Do you see my dilemma? I have too much to say. There are so many essays to write and none will separate out. How can I write of my brothers without writing of everything, of all that we had and all that we lost? It’s too much; I’ve only been asked to write one essay, but it seems an impossible task.

The story of my siblings is the story of who I am. I suppose this is true for all of us. How do we write the stories of who we are? If there were only one answer, life would be very, very boring.

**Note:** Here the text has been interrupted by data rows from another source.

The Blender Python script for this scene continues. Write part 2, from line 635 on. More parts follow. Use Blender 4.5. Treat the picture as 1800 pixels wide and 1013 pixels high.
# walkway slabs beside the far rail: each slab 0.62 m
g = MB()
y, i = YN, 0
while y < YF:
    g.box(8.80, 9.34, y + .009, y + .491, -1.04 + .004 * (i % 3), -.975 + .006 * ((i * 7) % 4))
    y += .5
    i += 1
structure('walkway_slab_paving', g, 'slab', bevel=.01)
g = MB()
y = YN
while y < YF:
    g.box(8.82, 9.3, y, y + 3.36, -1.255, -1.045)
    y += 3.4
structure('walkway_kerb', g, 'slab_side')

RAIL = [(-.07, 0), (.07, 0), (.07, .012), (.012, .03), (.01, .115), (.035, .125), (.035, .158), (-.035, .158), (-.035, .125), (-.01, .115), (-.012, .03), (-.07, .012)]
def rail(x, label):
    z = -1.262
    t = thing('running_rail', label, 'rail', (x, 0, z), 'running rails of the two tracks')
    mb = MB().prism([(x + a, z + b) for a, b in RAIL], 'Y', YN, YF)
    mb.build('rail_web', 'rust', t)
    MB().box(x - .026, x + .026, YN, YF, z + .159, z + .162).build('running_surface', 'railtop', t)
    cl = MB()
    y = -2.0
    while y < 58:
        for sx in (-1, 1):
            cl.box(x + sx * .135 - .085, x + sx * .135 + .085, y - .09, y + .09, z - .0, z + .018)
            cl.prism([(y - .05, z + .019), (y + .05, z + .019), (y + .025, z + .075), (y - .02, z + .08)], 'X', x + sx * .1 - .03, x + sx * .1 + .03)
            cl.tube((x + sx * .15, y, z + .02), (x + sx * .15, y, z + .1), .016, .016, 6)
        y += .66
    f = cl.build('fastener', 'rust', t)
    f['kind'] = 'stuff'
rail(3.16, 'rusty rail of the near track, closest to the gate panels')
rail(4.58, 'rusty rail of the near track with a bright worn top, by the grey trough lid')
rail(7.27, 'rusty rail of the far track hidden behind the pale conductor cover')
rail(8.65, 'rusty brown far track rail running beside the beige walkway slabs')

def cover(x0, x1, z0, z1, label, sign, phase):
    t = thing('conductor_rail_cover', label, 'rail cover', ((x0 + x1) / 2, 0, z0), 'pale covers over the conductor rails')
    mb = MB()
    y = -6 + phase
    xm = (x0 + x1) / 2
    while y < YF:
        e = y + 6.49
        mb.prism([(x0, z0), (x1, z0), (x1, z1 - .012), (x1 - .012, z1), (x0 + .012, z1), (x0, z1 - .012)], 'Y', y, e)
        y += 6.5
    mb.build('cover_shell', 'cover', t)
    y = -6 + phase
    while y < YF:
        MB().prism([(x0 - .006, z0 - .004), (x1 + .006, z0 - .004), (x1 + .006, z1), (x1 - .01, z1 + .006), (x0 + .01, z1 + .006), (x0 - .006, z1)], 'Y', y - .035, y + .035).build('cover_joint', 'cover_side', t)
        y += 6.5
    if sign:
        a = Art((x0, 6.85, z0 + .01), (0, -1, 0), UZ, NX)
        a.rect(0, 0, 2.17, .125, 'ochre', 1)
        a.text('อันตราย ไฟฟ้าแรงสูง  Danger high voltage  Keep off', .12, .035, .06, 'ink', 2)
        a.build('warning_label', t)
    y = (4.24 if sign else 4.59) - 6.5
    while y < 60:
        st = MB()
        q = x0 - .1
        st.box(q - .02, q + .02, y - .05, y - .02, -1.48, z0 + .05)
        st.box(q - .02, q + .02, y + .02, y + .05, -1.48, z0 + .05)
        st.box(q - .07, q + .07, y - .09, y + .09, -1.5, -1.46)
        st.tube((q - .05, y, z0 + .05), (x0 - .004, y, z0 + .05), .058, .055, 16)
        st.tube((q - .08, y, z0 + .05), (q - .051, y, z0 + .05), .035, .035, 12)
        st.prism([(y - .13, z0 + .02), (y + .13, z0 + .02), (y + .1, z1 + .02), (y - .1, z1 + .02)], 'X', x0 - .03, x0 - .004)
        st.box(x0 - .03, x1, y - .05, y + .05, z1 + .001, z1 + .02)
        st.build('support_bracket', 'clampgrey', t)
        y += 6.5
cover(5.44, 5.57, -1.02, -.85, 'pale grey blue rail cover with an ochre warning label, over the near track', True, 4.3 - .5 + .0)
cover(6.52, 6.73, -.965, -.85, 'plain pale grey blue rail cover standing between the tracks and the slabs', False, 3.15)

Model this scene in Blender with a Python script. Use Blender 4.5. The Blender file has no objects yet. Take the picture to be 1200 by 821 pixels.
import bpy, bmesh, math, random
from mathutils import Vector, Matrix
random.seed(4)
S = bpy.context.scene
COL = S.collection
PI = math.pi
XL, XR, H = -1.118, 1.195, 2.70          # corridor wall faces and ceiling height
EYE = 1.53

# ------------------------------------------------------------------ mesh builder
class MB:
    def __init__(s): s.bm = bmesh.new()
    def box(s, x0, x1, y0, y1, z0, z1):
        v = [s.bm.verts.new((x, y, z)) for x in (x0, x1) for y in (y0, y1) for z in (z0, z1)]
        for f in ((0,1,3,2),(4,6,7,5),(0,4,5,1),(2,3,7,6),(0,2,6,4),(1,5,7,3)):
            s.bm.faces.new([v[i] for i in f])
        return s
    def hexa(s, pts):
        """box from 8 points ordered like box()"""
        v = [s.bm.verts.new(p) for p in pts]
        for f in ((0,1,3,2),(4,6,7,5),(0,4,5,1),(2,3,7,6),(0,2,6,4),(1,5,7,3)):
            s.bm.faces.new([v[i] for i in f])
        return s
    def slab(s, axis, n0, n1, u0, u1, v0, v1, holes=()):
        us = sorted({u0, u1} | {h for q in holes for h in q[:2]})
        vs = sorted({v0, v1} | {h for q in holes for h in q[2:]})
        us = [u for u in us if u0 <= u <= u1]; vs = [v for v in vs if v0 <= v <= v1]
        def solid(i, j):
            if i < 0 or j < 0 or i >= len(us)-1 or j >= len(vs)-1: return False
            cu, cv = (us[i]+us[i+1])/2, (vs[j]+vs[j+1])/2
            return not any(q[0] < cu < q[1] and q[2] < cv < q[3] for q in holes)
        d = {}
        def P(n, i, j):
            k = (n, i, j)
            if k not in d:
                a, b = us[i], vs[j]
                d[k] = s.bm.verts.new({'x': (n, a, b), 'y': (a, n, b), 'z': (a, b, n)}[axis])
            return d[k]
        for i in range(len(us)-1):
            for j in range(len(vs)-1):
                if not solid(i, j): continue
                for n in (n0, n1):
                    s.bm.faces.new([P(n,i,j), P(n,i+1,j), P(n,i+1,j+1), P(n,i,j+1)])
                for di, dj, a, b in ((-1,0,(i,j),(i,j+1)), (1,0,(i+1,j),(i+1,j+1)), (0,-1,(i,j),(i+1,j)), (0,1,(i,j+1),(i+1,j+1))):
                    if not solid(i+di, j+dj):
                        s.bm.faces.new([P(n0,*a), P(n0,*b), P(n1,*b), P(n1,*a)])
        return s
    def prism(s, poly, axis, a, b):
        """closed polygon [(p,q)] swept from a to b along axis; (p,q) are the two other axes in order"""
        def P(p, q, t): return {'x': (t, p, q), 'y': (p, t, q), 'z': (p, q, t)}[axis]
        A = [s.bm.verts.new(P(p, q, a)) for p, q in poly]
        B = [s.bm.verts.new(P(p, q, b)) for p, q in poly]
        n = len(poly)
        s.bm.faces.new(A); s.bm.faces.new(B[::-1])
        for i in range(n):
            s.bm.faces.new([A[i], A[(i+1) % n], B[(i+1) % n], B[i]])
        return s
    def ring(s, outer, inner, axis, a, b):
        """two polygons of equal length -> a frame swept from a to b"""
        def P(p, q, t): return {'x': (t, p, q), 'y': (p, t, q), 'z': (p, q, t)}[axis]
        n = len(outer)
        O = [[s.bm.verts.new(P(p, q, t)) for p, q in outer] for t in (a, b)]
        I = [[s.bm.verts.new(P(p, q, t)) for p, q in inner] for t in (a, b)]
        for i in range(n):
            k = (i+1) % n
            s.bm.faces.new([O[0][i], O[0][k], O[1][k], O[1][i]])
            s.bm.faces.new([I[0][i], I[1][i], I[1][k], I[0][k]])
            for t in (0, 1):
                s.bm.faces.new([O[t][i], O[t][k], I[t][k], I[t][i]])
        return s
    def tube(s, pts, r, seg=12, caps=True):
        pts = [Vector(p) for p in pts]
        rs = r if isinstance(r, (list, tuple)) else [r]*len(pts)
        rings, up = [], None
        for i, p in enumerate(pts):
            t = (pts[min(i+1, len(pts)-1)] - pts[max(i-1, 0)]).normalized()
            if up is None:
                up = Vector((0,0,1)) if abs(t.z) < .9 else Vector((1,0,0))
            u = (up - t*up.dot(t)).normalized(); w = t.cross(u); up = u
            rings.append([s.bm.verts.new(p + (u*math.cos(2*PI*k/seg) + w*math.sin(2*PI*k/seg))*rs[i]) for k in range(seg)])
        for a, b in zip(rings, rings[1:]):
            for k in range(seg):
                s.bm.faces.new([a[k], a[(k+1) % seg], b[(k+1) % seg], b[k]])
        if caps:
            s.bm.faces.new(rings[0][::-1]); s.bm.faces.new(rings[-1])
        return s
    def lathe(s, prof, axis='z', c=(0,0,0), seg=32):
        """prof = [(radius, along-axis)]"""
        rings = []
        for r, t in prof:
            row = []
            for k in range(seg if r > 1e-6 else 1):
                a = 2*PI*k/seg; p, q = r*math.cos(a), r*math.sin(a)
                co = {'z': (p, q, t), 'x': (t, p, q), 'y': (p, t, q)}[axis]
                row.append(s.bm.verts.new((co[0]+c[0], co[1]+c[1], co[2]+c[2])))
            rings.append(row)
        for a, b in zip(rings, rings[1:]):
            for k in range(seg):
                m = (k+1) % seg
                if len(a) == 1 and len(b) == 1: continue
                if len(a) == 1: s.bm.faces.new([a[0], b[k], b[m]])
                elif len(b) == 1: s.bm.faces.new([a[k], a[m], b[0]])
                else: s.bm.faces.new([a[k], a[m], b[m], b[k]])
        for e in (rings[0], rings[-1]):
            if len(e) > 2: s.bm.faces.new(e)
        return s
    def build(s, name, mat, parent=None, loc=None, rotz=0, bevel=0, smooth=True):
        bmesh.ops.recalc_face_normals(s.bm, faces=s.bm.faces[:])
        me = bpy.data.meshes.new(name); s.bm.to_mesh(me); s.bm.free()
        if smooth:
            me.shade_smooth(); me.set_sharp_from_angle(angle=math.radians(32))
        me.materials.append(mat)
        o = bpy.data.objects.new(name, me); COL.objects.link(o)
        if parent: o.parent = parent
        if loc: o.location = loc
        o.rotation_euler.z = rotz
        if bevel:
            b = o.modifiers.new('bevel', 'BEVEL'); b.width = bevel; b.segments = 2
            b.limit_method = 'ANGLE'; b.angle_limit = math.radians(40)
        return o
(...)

I read George Eliot’s The Mill on the Floss recently with a room full of women. At the center of the book is a sibling relationship: the main character, Maggie, and her older brother Tom have a fierce bond that is, though at times troubled, formative and unchangeable. Maggie’s love for Tom as a young girl is obsessive and fawning, and no matter how he behaves toward her as they grow older she continues to seek his approval. A few women in the group found this off-putting and strange, one woman calling it “incestuous”; they were bothered by it and wondered why Maggie didn’t leave off loving her brother so much when he treated her cruelly and seemed to want nothing to do with her. My gut reacted before my head could. I asked these women if they had older brothers; the answer was, across the board, no.

I had the exact opposite response to the sibling relationship in the book, which is to say that I found it one of the more accurate portraits of the younger sister/older brother phenomenon that I have read. I said as much to the group, and across the room a colleague nodded vigorously. She absolutely agreed with me, she said. She has two older brothers.

There is something particular and precious about the obsessive love a younger sister can have for her older brother, and people who have not experienced it themselves often cannot understand it. In this group, those of us who had older brothers argued simply that the way Eliot portrayed it is the way it is, and a gulf between those of us with older brothers and those without opened up and lingered until we moved on to speak of something else.